Note how this put the importance into the quantity of people signaling, i.e., lonely under-read blogs matter too. The big hubs of information, like Malaysiakini and MalaysiaToday and so on are important in conveying quality of information perhaps, but the main coordinating effect emphasised in this model is in the commentators, letters to editor and ‘vox populi’ and the such – the Web 2.0 bits of the hubs, as well as the pictures of thousands of people supporting the cause. It is like, oh my gosh, everyone is thinking the same way as I do! And then of course, this updating of I could spill to non-AM realms too through the usual work, family, mamak interactions and so on.
Note that critical in this explanation is how the majority of the voters were leaning towards being dissatisfied with the status quo and wanted change, but just lacked the coordinating incentive to do so in the beginning. Without this, nothing would have happened. Yes, duh.

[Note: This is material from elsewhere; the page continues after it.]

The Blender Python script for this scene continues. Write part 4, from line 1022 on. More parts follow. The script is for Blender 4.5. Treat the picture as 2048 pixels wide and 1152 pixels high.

I mused about Vaclav Havel’s “power of the powerless” late last year, in which a system with the authority hanging on to power without the support of the people is intrinsically fragile:
“…[H]avel urges his fellow citizens to down-play strictly political activity in favor of a strategy he feels will be more successful: cultivating the sphere of truth within individuals in the hope that as this hidden sphere grows, it will becomes an irresistible force that will change society”
Perhaps AM helped the cultivation of this hidden sphere more than we thought.
Elanor
[1] But not sufficiently high in provoking a jump into another low equilibrium due to complacency.